What advice would you give to your younger self?

  1. Take more risks.
  2. Keep fitter.
  3. Start at least one small business while you’re young

How can we as a society be more radical in supporting a healthy planet?
Social media has made a significant difference, spreading the word quicker and more broadly, improving reach and education. I think everyone can have a huge impact by reducing our personal consumption of goods, and voting with our wallets – choosing sustainable products and suppliers.

What sparked your interest in environmental issues?   What’s the first “eco” thing you ever did?
I think I was about 12 when I entered a competition to raise awareness about littering. I didn’t win, but it started my awareness of the things we do in our daily lives which harm the planet.

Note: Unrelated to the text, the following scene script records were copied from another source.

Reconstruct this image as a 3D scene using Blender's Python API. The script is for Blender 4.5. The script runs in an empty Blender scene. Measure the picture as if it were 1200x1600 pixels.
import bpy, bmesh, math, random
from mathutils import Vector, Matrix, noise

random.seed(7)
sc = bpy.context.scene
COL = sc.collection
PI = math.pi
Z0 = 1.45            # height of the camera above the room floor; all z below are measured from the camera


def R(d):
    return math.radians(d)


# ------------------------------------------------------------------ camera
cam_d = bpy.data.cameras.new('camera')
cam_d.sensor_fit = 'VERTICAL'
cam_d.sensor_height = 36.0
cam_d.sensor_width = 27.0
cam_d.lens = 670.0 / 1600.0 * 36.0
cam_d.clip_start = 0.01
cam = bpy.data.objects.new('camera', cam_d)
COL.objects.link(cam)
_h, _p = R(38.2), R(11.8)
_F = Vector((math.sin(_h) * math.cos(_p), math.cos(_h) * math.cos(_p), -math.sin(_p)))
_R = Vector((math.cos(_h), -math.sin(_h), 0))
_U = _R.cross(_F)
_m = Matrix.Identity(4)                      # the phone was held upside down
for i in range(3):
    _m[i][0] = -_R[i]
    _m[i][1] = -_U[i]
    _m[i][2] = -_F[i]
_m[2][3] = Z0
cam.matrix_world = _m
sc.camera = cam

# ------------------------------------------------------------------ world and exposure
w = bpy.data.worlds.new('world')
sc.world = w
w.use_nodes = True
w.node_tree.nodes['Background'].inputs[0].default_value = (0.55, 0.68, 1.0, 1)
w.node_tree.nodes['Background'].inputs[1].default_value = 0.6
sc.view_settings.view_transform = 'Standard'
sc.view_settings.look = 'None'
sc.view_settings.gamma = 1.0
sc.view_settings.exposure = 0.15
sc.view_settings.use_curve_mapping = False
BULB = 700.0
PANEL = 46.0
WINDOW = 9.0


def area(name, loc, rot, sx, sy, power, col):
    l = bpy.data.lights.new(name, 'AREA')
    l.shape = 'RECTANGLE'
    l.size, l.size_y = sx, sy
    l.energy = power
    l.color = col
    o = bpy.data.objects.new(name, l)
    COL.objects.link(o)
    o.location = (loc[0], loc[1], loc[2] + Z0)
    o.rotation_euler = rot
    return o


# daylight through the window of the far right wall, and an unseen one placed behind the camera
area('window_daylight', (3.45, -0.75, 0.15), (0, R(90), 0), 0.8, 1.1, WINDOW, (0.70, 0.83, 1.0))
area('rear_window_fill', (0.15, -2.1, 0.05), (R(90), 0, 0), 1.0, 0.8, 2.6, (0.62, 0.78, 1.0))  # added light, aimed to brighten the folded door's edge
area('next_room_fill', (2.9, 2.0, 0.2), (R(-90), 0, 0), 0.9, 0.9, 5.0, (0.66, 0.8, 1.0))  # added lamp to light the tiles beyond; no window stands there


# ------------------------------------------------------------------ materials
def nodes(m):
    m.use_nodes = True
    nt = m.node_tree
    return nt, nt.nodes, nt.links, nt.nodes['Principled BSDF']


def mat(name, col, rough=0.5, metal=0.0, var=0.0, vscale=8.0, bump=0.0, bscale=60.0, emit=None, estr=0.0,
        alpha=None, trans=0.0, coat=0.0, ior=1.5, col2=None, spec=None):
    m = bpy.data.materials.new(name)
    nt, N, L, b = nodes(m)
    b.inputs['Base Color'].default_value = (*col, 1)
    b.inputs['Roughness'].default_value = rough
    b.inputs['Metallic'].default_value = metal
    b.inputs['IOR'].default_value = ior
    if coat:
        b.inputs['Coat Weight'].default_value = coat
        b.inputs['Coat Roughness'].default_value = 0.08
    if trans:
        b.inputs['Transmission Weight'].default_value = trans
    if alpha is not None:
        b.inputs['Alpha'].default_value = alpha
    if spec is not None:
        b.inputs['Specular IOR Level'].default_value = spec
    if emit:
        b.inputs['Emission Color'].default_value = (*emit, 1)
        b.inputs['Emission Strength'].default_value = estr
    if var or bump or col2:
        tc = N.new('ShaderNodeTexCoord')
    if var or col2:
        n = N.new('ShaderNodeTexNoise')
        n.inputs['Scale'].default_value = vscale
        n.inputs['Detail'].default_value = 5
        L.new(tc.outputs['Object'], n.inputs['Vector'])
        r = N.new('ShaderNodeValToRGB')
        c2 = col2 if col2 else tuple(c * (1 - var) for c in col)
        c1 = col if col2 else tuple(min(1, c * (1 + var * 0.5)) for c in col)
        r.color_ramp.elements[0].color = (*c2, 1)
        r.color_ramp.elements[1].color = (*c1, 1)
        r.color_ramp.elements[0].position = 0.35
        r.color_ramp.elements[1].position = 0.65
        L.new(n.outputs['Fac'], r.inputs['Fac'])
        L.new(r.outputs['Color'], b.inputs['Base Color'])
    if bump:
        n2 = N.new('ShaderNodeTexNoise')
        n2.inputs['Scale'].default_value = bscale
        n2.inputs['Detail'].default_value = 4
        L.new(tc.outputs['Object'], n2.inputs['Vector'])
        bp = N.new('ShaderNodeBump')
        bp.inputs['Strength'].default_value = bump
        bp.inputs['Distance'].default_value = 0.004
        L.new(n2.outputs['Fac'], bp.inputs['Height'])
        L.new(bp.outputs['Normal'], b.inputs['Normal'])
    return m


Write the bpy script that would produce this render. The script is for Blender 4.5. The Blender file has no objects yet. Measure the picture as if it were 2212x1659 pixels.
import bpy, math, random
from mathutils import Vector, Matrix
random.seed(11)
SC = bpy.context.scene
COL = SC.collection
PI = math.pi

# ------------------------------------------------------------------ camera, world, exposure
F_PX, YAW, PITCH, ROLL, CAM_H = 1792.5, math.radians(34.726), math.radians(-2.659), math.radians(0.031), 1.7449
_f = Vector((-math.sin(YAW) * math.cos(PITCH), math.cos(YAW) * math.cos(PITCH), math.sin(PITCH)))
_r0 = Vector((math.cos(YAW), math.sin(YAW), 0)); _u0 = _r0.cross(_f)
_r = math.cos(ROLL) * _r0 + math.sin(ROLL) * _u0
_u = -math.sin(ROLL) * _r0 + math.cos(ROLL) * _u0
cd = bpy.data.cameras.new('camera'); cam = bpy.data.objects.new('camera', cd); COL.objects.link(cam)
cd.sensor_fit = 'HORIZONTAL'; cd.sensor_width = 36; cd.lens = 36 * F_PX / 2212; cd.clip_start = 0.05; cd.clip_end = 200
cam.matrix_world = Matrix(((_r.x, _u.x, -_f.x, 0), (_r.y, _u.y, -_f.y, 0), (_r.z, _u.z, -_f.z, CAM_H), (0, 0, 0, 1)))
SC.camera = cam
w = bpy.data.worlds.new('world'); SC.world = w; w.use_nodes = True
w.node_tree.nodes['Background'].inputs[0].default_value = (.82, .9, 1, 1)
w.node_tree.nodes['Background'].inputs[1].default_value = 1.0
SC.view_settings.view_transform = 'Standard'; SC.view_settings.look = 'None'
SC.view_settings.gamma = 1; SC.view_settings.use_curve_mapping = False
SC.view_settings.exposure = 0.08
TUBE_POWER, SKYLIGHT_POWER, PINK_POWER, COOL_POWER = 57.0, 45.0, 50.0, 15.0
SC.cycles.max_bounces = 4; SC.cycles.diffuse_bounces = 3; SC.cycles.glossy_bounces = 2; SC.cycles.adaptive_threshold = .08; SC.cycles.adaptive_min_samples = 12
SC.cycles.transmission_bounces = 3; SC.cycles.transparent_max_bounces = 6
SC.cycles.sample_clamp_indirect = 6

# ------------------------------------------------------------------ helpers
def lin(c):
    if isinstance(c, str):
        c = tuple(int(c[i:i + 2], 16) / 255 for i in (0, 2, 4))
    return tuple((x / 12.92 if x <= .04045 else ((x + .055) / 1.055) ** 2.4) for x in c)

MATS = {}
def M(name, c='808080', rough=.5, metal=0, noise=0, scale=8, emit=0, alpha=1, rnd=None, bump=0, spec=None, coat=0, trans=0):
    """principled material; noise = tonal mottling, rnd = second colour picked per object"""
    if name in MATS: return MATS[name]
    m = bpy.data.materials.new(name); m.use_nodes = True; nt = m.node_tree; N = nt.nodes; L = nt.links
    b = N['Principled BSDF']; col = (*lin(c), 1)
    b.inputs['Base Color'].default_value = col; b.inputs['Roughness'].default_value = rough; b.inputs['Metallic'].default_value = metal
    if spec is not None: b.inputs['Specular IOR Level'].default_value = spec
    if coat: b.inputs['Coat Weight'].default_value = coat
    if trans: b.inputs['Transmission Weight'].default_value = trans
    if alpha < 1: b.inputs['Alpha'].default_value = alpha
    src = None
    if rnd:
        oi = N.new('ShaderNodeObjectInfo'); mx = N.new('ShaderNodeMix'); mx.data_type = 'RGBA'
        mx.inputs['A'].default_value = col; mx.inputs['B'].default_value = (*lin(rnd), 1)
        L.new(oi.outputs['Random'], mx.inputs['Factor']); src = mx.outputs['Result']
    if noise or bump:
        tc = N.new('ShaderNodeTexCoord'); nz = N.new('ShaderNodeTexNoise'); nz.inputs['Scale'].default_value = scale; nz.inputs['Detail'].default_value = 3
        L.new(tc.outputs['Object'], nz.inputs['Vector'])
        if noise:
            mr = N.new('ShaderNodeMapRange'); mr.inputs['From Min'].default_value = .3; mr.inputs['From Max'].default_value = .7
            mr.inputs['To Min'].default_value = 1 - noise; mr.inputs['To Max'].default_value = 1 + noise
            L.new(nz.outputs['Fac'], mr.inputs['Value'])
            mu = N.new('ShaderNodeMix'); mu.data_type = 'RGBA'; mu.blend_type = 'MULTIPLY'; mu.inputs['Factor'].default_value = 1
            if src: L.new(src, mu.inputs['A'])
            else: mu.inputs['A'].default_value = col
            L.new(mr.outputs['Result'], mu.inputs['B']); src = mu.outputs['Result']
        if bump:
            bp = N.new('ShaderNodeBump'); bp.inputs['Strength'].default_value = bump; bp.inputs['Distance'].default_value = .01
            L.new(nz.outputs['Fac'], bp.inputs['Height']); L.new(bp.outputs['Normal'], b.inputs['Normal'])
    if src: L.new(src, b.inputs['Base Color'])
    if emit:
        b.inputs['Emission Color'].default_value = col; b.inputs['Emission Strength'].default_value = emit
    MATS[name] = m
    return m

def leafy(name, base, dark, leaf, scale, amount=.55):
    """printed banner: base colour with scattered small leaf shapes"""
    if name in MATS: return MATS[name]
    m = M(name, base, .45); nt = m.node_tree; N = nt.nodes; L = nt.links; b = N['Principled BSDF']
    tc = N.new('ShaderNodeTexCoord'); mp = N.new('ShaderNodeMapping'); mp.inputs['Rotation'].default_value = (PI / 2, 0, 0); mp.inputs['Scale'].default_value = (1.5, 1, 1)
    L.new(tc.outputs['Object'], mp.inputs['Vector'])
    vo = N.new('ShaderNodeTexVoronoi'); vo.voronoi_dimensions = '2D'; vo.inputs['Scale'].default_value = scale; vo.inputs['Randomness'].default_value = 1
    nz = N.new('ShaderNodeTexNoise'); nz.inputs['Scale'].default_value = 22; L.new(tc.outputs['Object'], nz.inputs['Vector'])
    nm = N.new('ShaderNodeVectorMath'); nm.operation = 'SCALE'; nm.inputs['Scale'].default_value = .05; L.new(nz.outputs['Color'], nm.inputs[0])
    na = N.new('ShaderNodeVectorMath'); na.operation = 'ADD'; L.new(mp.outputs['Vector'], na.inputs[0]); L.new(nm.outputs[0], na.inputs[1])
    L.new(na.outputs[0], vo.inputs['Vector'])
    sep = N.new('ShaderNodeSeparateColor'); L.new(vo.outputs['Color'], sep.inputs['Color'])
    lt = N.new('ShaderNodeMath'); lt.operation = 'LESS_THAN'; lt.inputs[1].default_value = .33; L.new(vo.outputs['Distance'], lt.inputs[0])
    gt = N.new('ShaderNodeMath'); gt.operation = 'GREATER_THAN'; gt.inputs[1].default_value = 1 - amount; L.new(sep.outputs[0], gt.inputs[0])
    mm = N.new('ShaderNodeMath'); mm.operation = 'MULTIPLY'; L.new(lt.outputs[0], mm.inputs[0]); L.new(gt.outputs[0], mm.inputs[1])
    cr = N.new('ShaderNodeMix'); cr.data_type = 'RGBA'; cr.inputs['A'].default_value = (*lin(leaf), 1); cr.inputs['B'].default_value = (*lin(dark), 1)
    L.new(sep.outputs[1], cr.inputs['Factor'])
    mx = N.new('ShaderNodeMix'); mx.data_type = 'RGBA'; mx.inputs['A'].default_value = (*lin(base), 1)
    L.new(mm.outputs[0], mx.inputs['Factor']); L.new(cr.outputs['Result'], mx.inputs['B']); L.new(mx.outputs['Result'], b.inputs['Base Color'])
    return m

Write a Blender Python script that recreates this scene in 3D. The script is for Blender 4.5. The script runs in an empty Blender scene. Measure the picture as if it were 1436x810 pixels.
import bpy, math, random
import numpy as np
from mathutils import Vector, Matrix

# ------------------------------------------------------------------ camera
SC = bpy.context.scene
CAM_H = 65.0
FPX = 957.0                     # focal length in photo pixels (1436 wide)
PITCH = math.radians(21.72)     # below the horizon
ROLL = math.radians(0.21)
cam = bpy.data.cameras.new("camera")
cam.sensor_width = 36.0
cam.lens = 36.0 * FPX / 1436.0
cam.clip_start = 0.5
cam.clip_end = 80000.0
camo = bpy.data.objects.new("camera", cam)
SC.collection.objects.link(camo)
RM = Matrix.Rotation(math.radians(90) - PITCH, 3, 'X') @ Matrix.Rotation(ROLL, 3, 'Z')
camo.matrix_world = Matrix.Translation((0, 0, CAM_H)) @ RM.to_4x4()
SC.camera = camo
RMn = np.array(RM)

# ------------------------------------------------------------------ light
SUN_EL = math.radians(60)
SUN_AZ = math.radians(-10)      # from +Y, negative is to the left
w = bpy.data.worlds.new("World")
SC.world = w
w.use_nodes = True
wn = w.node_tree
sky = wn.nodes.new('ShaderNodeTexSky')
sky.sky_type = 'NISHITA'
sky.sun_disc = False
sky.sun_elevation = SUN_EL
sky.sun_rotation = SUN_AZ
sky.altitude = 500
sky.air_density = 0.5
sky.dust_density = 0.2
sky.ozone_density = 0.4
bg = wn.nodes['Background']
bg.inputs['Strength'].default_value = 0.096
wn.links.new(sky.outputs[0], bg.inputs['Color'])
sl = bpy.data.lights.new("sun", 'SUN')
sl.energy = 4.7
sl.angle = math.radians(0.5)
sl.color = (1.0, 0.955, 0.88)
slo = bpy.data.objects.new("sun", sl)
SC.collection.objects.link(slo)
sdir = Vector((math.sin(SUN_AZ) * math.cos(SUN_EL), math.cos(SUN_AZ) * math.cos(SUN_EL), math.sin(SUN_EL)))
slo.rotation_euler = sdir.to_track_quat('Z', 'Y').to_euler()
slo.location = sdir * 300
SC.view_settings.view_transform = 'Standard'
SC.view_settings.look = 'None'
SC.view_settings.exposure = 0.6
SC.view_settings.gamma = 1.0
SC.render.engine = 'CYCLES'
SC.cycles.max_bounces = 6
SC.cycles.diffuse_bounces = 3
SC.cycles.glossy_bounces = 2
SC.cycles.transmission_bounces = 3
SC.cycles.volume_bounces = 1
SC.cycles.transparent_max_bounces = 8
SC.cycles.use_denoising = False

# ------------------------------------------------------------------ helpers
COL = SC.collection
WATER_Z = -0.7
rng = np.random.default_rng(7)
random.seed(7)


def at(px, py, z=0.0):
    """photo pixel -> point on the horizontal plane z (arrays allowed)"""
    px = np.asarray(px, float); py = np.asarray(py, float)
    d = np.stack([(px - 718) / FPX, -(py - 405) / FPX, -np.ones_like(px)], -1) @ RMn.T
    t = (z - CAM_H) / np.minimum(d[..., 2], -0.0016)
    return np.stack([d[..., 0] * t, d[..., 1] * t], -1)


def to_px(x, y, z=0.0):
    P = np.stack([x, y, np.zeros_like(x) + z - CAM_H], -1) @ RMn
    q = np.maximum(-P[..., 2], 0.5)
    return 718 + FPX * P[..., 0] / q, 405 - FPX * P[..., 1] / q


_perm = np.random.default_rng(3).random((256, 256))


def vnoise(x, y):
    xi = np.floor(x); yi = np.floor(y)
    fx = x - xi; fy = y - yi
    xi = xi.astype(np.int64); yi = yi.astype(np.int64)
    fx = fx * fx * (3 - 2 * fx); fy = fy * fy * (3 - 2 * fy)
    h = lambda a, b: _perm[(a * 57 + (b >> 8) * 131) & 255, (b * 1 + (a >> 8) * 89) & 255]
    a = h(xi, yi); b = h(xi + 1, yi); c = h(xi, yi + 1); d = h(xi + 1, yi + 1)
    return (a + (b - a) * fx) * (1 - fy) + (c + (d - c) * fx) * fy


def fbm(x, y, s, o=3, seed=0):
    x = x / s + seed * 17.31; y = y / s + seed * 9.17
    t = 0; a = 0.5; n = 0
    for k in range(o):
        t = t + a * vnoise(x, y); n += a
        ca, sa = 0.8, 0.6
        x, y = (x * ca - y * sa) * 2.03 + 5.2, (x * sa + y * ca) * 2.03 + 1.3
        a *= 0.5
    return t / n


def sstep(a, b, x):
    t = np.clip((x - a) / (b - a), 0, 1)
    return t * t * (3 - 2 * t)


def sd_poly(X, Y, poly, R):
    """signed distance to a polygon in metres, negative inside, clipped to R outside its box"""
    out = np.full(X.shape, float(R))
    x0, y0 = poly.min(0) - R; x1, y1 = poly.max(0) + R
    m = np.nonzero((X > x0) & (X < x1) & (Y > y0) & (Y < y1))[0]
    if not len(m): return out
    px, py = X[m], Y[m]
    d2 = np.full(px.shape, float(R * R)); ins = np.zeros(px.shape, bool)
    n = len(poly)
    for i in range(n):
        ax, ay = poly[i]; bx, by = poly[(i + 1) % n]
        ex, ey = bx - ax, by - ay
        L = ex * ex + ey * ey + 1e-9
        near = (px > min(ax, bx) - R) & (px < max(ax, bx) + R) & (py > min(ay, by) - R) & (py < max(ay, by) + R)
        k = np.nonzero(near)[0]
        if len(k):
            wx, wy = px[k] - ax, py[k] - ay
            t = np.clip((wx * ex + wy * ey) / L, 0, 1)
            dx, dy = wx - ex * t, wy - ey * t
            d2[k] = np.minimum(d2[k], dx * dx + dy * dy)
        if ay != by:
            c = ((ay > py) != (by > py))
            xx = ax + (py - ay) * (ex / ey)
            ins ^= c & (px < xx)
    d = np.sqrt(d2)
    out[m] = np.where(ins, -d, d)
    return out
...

Then when I moved from Ireland to Africa – well, that changed everything. Even in the cities you’re just so much more aware of the natural world and how we impact it. You also realize why habitat destruction happens – if you’ve got a family to feed and keep warm, are you going to cut down a tree for firewood, or are you going to leave it there because it’s the right thing to do? If you live near a hardwood forest, are you going to take a job with a guaranteed wage as a logger so you can survive, or stay unemployed and keep the forest? If you can earn enough to feed your family for several months, do you kill a rhino and sell the horn, or do you let it live while you wonder where your next meal is coming from?

That’s why I’m always looking for win-win solutions – things are rarely as simple as they appear at first glance.  I believe that in developed countries we’re too far removed from the “real” world, we no longer have that connection to nature.  Without the connection, we won’t protect. I also believe that we only have one chance – once a species is extinct, it’s gone forever. An oil spill can never be properly “cleaned up”.

As consumers, we are causing habitat destruction by our demand for goods. That’s why I set up EcoFriendlyLink and other ‘green’ websites – to spread the word.

How do you live simply?
I’ve downsized significantly. I now live in a much smaller house, I sold or donated my clutter (saying goodbye to some of my books was difficult, but I haven’t missed anything else) and although I’m not minimalist (sigh) I now lean a lot more in that direction. When I entertain at home it’s much more simply now (i.e. more emphasis on the food and the conversation and enjoyment rather than a sophisticated setting) and that’s meant I could reduce a load of stuff.

I’ve found that living on a tropical island is good for reducing clothes – it’s a hot climate and things are very casual here which I’m enjoying. Shorts and a t-shirt are perfect for most days which is really great!

In some ways I’ve been “forced” into more simple living – living on a small island in the middle of nowhere means the shops and services simply don’t have the choices I’m used to. I was taken aback at first but it’s surprising how quickly you adapt and now there are only a few things I miss. And seasonal eating is easy – shipping in perishable goods is very expensive and doesn’t happen much.

Could you leave us with a favorite quote of yours?
“What’s the use of a fine house if you haven’t got a tolerable planet to put it on?”